Scenes as source code:
== == ==
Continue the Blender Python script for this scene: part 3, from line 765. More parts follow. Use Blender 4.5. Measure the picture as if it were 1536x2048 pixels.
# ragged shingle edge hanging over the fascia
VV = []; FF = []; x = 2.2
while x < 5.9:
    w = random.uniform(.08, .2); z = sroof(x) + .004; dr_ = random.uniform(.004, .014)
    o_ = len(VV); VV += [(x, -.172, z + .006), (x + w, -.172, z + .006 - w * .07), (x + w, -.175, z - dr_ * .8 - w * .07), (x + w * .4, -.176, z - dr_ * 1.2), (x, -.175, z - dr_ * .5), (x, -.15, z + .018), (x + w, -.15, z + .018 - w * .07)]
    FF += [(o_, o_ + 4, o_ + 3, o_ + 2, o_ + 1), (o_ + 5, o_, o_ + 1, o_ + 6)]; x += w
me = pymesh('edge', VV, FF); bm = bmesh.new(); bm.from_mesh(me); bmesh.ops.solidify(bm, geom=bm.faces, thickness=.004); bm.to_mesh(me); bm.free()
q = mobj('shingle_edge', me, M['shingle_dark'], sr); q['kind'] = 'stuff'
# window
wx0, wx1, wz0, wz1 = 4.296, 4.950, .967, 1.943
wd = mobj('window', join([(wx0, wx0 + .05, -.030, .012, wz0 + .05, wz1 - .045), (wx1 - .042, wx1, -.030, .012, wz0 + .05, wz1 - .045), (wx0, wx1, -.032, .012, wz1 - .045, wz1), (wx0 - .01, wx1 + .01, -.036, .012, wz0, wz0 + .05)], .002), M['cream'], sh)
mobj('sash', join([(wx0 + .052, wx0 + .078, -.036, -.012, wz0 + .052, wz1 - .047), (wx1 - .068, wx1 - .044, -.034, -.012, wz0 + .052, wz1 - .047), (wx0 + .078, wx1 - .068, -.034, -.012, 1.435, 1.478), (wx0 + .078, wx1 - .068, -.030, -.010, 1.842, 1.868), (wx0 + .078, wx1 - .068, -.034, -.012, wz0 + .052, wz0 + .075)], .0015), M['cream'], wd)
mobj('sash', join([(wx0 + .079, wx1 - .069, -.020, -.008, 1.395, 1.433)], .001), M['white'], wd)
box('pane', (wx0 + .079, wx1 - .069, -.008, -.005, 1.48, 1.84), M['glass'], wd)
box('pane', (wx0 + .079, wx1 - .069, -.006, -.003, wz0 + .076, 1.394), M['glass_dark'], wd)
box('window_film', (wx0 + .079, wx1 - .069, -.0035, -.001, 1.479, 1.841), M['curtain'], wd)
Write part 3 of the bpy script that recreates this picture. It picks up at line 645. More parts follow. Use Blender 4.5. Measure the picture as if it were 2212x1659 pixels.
== == ==
STATED EXERCISE = Write out every entry exactly as given.

REPLY TO THE EXERCISE =
Continue the Blender Python script for this scene: part 3, from line 765. More parts follow. Use Blender 4.5. Measure the picture as if it were 1536x2048 pixels.
# ragged shingle edge hanging over the fascia
VV = []; FF = []; x = 2.2
while x < 5.9:
    w = random.uniform(.08, .2); z = sroof(x) + .004; dr_ = random.uniform(.004, .014)
    o_ = len(VV); VV += [(x, -.172, z + .006), (x + w, -.172, z + .006 - w * .07), (x + w, -.175, z - dr_ * .8 - w * .07), (x + w * .4, -.176, z - dr_ * 1.2), (x, -.175, z - dr_ * .5), (x, -.15, z + .018), (x + w, -.15, z + .018 - w * .07)]
    FF += [(o_, o_ + 4, o_ + 3, o_ + 2, o_ + 1), (o_ + 5, o_, o_ + 1, o_ + 6)]; x += w
me = pymesh('edge', VV, FF); bm = bmesh.new(); bm.from_mesh(me); bmesh.ops.solidify(bm, geom=bm.faces, thickness=.004); bm.to_mesh(me); bm.free()
q = mobj('shingle_edge', me, M['shingle_dark'], sr); q['kind'] = 'stuff'
# window
wx0, wx1, wz0, wz1 = 4.296, 4.950, .967, 1.943
wd = mobj('window', join([(wx0, wx0 + .05, -.030, .012, wz0 + .05, wz1 - .045), (wx1 - .042, wx1, -.030, .012, wz0 + .05, wz1 - .045), (wx0, wx1, -.032, .012, wz1 - .045, wz1), (wx0 - .01, wx1 + .01, -.036, .012, wz0, wz0 + .05)], .002), M['cream'], sh)
mobj('sash', join([(wx0 + .052, wx0 + .078, -.036, -.012, wz0 + .052, wz1 - .047), (wx1 - .068, wx1 - .044, -.034, -.012, wz0 + .052, wz1 - .047), (wx0 + .078, wx1 - .068, -.034, -.012, 1.435, 1.478), (wx0 + .078, wx1 - .068, -.030, -.010, 1.842, 1.868), (wx0 + .078, wx1 - .068, -.034, -.012, wz0 + .052, wz0 + .075)], .0015), M['cream'], wd)
mobj('sash', join([(wx0 + .079, wx1 - .069, -.020, -.008, 1.395, 1.433)], .001), M['white'], wd)
box('pane', (wx0 + .079, wx1 - .069, -.008, -.005, 1.48, 1.84), M['glass'], wd)
box('pane', (wx0 + .079, wx1 - .069, -.006, -.003, wz0 + .076, 1.394), M['glass_dark'], wd)
box('window_film', (wx0 + .079, wx1 - .069, -.0035, -.001, 1.479, 1.841), M['curtain'], wd)
Write part 3 of the bpy script that recreates this picture. It picks up at line 645. More parts follow. Use Blender 4.5. Measure the picture as if it were 2212x1659 pixels.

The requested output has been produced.